On the office coffee table sit a number of books — ranging from the photography of Edward Curtis to the prints of Kilian Eng to “Blood Meridian” and poetry — from which Joy and Nolan draw visual inspiration for their high concept series. The combination of these books represent the “collision between the west and the future.”

“We did this road trip across the west when we were at the outlining stage for the pilot, and we drove out to Lake Powell, north and south of the Grand Canyon, and explored some of Utah,” Nolan says. “In part of that trip we went to Santa Fe and found a couple of original prints from Edward Curtis. The pictures are timeless. They capture a moment before you feel the end of the west, if you will. The pictures here were very inspirational for us and the show in terms of the look and feel.”

Another photography book, “Dreamland,” depicts cityscapes and textures of the west that Nolan feels are equally as important as source material for the show. “The idea with the show being in whichever indeterminate future we’re in is that there’s a sense of nostalgia for a simpler time, but there wasn’t really anything simple about what was happening at the turn of America. It’s when the whole country was being built with all of this reckless abandon. The sheer scope and vast, unspoiled land with people pouring into it — we came back to that for inspiration,” Nolan says.

Joy, on the other hand, gravitates to Eng’s work, which she first found online and thought were “fantastical works.” “He blends the landscape with engineered humans, and there’s this element of gazing — these creatures looking at themselves and trying to understand themselves and their landscapes,” she explains. Joy likes Eng’s work so much she purchased a piece to hang in her living room.

Similarly, Joy keeps a lot of poetry close by because she feels that informs the key character of Dr. Ford (Anthony Hopkins). “Dr. Ford’s character is so poetic and so versed and educated in literature and culture. Because of the way he speaks, I found it inspiring to read poetry and think about those poems — because he would have read those poems and been inspired by them,” Joy says.


On the same pre-series road trip, Joy and Nolan spent some time in the Navajo Nation, where they kept seeing kachinas in stores and museums. These dolls are hand-made by Native American craftsmen, and therefore each one is unique. “We were so struck by the beauty of them and the intrigue of the characters,” Nolan says. Eagle-eye fans of “Westworld” may have noticed Joy and Nolan used kachina imagery with Maeve (Thandie Newton) as she started to have memories of her previous programming.



In addition to family photos, Joy and Nolan keep a number of mementos from their children in their office, including postcards that Joy creates for them when she is on set long hours, as well as a prized note from their daughter on what she wants to be when she grows up. The answer? A purple stegosaurus. “What I love about it is her unfettered determination to be the thing she wants to be when she grows up,” Joy says. “When I was a kid, I wanted to be a writer, but I didn’t think it would really be possible. A writer was as abstract and elusive a goal as stegosaurus, so it kind of reminds me, whenever I look at it, how lucky I feel to be doing this job.”

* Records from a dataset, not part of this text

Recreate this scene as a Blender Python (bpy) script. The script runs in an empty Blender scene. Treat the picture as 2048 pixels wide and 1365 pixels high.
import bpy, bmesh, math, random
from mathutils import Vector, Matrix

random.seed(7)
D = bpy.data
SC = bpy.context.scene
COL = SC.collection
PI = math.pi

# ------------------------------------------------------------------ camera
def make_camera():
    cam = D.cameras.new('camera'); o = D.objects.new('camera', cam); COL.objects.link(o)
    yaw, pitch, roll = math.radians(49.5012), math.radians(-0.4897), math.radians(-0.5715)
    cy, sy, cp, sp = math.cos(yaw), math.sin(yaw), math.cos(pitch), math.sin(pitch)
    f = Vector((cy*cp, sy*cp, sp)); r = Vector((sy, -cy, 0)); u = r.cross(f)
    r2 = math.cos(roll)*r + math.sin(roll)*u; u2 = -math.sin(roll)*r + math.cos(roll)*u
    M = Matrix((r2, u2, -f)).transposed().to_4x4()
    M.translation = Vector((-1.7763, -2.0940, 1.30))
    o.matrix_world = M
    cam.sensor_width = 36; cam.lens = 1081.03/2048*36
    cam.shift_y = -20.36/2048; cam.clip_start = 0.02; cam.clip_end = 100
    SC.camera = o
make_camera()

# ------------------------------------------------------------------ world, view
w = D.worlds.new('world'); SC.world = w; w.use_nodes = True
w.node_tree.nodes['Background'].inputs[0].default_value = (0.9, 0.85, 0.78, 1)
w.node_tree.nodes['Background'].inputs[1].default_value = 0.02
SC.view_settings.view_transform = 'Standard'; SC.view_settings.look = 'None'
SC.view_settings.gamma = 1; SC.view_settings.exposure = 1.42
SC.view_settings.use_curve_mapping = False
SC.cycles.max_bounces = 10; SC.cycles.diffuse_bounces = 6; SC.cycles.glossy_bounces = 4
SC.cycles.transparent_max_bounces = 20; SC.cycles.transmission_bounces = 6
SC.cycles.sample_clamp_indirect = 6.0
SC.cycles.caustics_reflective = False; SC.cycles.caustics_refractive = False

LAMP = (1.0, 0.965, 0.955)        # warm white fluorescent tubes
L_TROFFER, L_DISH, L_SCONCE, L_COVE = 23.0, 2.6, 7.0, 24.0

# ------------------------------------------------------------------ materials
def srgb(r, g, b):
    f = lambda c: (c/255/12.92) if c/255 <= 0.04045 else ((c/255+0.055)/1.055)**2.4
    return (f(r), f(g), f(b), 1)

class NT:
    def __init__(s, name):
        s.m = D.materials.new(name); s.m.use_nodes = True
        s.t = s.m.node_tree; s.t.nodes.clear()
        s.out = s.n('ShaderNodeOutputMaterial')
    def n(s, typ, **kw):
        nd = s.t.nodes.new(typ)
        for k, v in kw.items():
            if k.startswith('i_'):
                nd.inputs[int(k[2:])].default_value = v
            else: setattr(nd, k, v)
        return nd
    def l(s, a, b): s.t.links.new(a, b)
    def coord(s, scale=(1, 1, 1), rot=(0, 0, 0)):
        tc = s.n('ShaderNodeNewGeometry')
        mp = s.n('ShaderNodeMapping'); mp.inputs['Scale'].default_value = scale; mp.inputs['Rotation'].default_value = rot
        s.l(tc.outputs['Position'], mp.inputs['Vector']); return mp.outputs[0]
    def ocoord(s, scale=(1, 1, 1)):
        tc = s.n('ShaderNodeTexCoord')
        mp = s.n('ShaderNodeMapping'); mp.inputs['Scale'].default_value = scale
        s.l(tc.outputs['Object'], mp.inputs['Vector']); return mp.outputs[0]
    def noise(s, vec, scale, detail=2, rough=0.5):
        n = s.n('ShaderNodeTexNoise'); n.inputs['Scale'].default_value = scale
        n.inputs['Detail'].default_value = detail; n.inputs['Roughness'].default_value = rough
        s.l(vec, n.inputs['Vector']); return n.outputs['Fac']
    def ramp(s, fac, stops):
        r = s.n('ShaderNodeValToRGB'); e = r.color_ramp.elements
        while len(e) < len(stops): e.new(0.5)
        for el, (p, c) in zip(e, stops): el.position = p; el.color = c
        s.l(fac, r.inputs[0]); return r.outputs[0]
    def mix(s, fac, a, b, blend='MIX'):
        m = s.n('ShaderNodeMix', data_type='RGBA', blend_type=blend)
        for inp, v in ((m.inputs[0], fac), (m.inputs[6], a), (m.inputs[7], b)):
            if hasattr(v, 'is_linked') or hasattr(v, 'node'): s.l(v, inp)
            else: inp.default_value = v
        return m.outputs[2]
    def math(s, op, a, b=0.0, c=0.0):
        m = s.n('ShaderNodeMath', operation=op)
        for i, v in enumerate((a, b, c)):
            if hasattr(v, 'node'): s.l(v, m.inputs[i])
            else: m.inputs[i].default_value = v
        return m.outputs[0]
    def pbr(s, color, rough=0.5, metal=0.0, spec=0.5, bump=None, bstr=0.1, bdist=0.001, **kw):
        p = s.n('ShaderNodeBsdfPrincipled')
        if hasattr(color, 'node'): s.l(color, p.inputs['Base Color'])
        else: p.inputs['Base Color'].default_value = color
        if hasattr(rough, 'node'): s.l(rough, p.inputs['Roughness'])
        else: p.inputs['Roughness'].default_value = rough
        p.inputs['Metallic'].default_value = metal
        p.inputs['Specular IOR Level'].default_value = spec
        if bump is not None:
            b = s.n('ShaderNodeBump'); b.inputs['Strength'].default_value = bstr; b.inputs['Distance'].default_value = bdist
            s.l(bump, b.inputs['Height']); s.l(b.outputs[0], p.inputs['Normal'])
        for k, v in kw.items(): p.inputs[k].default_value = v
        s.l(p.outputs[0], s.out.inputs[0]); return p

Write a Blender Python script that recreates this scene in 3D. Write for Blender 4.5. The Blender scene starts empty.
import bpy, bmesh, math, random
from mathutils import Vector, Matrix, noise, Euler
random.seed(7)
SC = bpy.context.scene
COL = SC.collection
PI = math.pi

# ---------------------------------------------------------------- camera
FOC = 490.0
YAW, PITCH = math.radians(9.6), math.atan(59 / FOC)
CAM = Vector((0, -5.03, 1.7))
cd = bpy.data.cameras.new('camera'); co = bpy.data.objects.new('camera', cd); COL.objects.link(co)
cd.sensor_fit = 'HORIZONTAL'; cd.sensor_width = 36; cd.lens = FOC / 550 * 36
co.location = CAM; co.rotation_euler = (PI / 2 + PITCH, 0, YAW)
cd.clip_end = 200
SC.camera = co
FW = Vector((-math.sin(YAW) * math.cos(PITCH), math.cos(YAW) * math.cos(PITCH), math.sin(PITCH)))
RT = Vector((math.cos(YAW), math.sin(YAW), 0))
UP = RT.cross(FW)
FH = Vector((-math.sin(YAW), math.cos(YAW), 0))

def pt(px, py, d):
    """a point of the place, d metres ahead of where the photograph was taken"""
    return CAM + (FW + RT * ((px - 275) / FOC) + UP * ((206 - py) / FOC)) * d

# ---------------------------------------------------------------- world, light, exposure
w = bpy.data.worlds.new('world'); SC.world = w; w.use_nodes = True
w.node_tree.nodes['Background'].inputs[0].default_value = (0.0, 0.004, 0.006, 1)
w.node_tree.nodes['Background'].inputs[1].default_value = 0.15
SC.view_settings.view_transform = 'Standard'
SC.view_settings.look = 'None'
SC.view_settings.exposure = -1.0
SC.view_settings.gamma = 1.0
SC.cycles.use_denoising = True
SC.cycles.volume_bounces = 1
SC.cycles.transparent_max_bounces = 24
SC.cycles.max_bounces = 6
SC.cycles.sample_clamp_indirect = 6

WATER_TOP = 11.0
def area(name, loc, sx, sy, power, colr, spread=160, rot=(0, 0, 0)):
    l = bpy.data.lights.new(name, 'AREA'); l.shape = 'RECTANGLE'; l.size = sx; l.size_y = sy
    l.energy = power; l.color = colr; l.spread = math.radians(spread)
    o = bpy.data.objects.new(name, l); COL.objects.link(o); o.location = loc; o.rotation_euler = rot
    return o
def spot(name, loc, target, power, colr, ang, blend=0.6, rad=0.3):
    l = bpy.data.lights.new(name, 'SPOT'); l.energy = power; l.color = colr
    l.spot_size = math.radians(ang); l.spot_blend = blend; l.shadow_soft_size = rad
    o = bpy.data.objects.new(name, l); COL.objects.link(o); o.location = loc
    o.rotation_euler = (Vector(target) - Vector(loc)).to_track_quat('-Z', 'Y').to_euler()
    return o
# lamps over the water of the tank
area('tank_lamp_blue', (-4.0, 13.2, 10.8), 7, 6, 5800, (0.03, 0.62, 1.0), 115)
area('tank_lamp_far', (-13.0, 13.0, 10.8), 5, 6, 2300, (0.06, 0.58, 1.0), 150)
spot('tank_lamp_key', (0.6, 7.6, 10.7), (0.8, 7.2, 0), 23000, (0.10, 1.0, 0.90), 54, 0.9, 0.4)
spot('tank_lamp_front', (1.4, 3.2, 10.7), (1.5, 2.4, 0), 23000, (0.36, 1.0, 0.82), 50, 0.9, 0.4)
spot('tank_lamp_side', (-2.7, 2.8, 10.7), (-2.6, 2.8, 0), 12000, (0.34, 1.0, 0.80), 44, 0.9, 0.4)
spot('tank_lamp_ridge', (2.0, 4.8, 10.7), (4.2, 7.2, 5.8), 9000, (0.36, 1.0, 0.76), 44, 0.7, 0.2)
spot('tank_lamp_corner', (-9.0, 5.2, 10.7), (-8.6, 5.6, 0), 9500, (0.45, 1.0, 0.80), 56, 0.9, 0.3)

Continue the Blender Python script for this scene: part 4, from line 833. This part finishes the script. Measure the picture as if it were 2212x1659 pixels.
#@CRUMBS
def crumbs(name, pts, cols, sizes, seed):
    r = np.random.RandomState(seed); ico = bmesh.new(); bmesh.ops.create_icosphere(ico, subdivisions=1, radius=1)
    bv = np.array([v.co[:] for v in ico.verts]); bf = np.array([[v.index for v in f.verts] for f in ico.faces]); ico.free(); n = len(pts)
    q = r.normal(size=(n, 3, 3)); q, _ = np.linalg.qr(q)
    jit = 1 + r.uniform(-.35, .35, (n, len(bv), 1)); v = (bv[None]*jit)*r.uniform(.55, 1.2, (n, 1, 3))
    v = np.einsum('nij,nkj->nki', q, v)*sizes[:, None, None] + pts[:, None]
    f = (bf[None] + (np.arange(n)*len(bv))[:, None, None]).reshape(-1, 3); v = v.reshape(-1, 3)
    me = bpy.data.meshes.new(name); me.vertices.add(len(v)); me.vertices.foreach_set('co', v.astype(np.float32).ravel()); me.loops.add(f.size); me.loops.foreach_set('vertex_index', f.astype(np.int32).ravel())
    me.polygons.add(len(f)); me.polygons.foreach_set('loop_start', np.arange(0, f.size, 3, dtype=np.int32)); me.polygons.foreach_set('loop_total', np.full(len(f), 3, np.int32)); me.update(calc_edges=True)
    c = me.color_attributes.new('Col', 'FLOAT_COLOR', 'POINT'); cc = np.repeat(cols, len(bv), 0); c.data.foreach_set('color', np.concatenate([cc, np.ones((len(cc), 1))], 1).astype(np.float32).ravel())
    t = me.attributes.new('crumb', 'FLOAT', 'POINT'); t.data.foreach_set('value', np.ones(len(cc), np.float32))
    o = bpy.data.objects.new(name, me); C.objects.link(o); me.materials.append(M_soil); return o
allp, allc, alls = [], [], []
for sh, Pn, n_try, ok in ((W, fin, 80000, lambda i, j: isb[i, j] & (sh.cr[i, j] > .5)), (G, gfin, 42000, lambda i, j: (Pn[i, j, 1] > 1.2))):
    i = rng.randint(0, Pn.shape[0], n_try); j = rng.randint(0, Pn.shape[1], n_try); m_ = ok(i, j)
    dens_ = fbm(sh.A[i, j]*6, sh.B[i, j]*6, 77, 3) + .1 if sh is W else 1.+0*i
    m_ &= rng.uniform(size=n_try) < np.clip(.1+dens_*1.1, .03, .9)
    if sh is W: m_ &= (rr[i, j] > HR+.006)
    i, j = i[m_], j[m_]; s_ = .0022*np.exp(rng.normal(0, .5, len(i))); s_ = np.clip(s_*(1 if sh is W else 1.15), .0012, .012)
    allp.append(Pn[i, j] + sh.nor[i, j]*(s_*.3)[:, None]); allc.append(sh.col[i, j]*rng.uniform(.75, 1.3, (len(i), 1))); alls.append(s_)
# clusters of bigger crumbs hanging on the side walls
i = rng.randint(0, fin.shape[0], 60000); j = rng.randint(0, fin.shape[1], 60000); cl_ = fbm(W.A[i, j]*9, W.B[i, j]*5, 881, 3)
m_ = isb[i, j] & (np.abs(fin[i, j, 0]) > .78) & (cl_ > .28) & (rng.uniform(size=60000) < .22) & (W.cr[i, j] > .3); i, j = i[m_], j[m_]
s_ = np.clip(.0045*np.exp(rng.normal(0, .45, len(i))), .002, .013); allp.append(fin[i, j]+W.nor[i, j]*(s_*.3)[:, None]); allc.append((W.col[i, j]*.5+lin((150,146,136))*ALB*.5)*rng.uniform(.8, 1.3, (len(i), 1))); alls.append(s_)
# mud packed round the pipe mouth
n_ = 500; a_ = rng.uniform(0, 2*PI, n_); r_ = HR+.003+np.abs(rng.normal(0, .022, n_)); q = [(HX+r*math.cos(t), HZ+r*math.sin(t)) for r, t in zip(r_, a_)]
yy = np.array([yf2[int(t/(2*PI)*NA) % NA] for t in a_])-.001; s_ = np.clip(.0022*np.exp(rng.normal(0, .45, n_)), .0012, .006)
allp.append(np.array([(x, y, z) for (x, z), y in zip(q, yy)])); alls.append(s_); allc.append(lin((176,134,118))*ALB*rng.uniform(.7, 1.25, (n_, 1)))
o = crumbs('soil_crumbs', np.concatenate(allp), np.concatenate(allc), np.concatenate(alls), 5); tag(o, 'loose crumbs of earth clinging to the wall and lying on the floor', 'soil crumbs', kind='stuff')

After Joy and Nolan completed the first season of “Westworld,” their producer Noreen O’Toole’s husband Dave made them a mechanical Lego horse meant to invoke the horse in the opening credits of the show. “It’s just a beautiful piece, and we’re always looking for these iconic images for the series,” Nolan says. This piece became the second in a collection on their desk, joining a mechanical Lego representation of Sisyphus, which Joy points out “is perfect for anyone who works in the TV business.”